Der Rest war perfekte Teamarbeit zwischen Planer und Auftraggebern. Schönherr verstand die Großfamilie, die ein nicht ganz alltägliches Raumkonzept vor Augen hatte. Ein Raumkonzept, wie sie es bei einem Entwurf des niederländischen Architekten Ben van Berkel gesehen hatten: „Drei Seiten Glas und alles offen – keine 17 Zimmer“, bringen es Vater und Sohn auf den Punkt. Anders gesagt: Wohnzonen statt Zimmer, womit man sich auch unnötige Gangflächen erspart, und das alles möglichst barrierefrei und offen für alle Veränderungen, die das Leben so mit sich bringt.

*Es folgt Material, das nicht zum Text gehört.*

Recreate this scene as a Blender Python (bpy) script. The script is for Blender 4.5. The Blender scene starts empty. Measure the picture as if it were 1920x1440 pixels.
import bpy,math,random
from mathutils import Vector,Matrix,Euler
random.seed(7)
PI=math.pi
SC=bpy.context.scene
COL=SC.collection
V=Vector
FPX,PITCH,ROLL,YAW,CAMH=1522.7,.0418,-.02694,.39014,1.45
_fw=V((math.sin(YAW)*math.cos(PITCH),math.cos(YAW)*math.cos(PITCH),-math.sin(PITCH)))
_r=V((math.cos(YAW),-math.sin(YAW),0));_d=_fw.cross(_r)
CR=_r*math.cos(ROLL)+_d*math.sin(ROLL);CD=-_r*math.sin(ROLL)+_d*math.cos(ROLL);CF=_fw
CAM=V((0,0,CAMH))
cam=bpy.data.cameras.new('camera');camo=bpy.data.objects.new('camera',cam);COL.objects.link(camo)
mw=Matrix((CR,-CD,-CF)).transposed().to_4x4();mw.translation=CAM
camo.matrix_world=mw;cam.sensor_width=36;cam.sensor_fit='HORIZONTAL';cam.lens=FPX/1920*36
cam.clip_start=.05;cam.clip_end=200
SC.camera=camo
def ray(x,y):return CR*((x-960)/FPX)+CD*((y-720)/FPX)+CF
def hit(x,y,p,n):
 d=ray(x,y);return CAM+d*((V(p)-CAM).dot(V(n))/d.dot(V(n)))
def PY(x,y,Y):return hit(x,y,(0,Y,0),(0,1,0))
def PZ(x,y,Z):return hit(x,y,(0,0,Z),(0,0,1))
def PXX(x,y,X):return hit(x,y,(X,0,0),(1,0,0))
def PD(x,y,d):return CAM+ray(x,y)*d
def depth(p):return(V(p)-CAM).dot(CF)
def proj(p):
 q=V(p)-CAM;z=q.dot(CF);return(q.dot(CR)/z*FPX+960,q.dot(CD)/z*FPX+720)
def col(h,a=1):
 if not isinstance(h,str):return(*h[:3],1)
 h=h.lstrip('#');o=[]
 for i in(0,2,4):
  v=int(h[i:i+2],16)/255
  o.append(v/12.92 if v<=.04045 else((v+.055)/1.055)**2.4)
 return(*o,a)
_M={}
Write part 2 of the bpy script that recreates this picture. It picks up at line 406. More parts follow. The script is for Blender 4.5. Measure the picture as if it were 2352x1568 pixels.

Schönherr entsprach den Wünschen seiner Bauherren mit zwei Wohneinheiten, die wie Aussichtsplattformen am Hang sitzen oder vielmehr schweben: oben das etwas kleinere Haus des Vaters, mit einer Einliegerwohnung im Untergeschoß (als Büro oder, wenn einmal nötig, für die Pflegehilfe), etwas unterhalb am Hang das größere Haus des jungen Paares mit seinen zwei Kindern. Das angedeutete Satteldach mit nur 2 Prozent Neigung bringt dabei Spannung in den Raum und sorgt für Raumhöhen zwischen 2,70 und 3,10 Meter. Die rahmenlose Dreifachverglasung vom Boden bis zur Decke bewirkt, dass die Grenzen zwischen drinnen und draußen verschwinden. Jeden Tag ein anderes Naturschauspiel – und die Bewohner sind mittendrin. „Ich habe noch nie so viele Sonnenaufgänge gesehen wie in diesem Haus“, sagt der Vater. Und das Zusammenleben von Jung und Alt funktioniert reibungslos, weil man sich hier zwischendurch auch ganz gut aus dem Weg gehen kann. „Es sind zwar zwei Häuser, aber sie sind ein Ensemble, das wie ein Gehöft funktioniert, in dem jeder seinen eigenen Trakt bewohnt“, meint der Architekt.